8 novembre 2017

La sinistra ha bisogno della filosofia?





Sulla Repubblica di oggi Mario Calabresi, nell’articolo di fondo, compie una precisa analisi degli errori strategici e morali (nel senso della responsabilità politica) di Renzi, da una parte, e di “Bersani e soci” dall’altra.
Il suo discorso indica alla sinistra un compito:

«La sinistra, o perlomeno quell’area che si usa chiamare progressista o democratica e che è in profonda crisi in tutto l’Occidente, deve avere il coraggio di guardarsi dal fascino della convenienza, del cavalcare le pulsioni del momento, le parole d’ordine dei populismi, prima di tutto perché inutile elettoralmente, secondo perché non viene capito nemmeno dai tuoi.
Allora non resta che la strada della convinzione. Essere convinti delle proprie idee, avere il coraggio di aggiornarle, di metterle a fuoco e di mostrarle. Quale progetto di Paese, di società, di sviluppo, quale agenda di diritti e doveri e quale anima.»

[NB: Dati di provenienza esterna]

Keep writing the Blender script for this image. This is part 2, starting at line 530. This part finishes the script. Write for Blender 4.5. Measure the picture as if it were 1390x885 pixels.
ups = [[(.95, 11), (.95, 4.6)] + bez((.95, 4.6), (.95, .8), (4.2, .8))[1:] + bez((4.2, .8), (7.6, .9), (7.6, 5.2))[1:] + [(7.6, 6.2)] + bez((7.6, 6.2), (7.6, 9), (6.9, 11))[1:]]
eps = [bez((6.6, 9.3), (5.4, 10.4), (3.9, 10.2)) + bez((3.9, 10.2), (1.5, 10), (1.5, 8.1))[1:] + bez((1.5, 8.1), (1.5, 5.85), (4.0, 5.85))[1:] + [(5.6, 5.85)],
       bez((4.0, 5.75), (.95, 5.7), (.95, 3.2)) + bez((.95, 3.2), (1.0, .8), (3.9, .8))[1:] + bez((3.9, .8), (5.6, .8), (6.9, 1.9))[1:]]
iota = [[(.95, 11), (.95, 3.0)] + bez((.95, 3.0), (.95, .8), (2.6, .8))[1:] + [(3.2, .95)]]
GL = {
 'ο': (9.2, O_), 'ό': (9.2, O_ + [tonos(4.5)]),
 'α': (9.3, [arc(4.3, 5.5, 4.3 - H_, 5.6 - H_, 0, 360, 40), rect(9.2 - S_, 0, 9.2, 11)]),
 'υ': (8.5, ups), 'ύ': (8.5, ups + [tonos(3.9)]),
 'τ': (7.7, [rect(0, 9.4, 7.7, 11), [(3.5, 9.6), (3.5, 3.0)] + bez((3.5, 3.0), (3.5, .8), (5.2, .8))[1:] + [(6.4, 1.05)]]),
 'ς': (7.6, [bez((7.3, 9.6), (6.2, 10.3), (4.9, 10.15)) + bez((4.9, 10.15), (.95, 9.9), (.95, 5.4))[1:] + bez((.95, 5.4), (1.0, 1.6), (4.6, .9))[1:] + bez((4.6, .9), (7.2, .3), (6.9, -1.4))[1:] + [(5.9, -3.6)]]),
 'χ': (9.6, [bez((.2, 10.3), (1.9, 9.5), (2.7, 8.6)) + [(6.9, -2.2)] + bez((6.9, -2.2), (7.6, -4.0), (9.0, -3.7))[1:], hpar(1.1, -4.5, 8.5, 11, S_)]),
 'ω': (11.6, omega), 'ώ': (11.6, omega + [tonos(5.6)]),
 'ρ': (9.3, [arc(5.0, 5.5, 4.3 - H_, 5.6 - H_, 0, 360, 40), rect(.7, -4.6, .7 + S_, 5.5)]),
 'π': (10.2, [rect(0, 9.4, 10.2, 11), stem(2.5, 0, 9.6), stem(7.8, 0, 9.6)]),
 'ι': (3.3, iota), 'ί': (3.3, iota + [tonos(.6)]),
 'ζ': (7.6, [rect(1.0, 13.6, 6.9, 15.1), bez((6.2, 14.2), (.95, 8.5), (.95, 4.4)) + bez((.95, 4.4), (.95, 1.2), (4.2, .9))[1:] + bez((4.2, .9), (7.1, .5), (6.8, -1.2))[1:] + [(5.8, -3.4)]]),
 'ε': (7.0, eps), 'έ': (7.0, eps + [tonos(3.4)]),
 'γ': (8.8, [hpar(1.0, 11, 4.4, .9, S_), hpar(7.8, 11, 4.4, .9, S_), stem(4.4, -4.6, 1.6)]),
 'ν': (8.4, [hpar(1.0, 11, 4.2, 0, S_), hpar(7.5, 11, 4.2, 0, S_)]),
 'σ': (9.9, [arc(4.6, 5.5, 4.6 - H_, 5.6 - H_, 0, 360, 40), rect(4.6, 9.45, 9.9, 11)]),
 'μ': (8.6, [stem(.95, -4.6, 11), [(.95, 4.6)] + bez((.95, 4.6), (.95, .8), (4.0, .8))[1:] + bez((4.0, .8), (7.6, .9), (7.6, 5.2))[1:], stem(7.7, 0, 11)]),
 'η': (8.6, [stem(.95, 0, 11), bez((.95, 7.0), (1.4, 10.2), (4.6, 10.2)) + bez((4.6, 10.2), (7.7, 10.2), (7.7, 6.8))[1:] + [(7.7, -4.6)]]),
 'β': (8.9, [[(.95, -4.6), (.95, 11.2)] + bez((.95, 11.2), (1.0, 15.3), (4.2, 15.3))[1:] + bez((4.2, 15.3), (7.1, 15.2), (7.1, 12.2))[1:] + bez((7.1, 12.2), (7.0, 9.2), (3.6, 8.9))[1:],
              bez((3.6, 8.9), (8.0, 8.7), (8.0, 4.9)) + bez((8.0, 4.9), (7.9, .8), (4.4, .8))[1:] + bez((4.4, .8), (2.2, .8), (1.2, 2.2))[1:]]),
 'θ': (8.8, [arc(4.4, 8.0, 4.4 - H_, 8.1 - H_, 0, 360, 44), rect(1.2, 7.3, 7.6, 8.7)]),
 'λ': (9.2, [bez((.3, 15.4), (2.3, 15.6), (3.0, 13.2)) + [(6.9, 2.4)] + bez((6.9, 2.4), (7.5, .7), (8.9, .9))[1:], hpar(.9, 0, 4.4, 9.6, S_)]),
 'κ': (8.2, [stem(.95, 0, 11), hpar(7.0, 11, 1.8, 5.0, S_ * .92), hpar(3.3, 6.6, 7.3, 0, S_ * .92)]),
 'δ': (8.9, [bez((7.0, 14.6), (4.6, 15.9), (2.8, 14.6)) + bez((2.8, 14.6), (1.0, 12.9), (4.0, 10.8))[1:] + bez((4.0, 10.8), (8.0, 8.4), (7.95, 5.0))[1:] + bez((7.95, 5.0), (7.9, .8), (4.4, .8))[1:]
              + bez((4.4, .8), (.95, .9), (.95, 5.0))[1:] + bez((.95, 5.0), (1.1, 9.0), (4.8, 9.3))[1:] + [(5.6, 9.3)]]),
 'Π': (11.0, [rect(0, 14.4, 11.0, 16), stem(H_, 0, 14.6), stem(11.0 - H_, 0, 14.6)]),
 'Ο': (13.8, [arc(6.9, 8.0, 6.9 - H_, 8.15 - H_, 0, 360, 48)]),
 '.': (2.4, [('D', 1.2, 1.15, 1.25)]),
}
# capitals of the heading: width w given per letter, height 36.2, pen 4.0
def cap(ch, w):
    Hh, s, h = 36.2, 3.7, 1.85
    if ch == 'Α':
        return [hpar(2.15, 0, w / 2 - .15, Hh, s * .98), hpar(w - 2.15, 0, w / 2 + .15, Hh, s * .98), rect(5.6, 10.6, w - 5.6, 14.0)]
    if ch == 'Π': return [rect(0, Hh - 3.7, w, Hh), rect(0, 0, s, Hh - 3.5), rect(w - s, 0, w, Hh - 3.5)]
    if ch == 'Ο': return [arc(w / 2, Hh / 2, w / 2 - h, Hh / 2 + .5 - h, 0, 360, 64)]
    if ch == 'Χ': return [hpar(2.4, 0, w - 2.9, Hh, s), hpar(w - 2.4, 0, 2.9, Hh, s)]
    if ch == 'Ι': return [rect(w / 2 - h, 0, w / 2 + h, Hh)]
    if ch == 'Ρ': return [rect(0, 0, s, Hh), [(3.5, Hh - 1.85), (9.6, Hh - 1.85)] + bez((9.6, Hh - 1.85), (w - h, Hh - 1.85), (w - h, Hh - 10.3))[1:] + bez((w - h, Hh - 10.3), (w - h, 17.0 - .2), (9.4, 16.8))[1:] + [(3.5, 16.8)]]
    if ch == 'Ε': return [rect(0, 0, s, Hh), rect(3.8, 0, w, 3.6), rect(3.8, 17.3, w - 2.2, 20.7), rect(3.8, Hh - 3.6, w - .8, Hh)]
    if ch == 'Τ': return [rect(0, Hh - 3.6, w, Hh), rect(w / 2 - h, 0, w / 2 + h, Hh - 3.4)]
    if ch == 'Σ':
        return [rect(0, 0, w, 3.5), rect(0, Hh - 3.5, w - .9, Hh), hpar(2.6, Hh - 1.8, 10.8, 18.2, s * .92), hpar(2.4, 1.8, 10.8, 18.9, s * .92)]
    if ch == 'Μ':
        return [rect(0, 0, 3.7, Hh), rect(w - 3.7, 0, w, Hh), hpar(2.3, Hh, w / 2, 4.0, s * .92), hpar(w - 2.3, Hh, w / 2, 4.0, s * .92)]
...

Leggendo l’ultima frase di questo brano, stralciato dall’articolo di Calabresi, non ho potuto fare a meno di pensare che elaborare idee per disegnare un progetto di società all’altezza dei tempi e dei problemi, saper indicare i nuovi (e urgenti) diritti e doveri, e soprattutto “quale anima” – cioè quale Weltanschauung – sia compito, per vocazione  e responsabilità originaria, della filosofia. Penso sia compito della filosofia occuparsi dei fondamenti, dei princìpi e degli obiettivi ultimi, e che quindi la filosofia debba collaborare strettamente con la politica.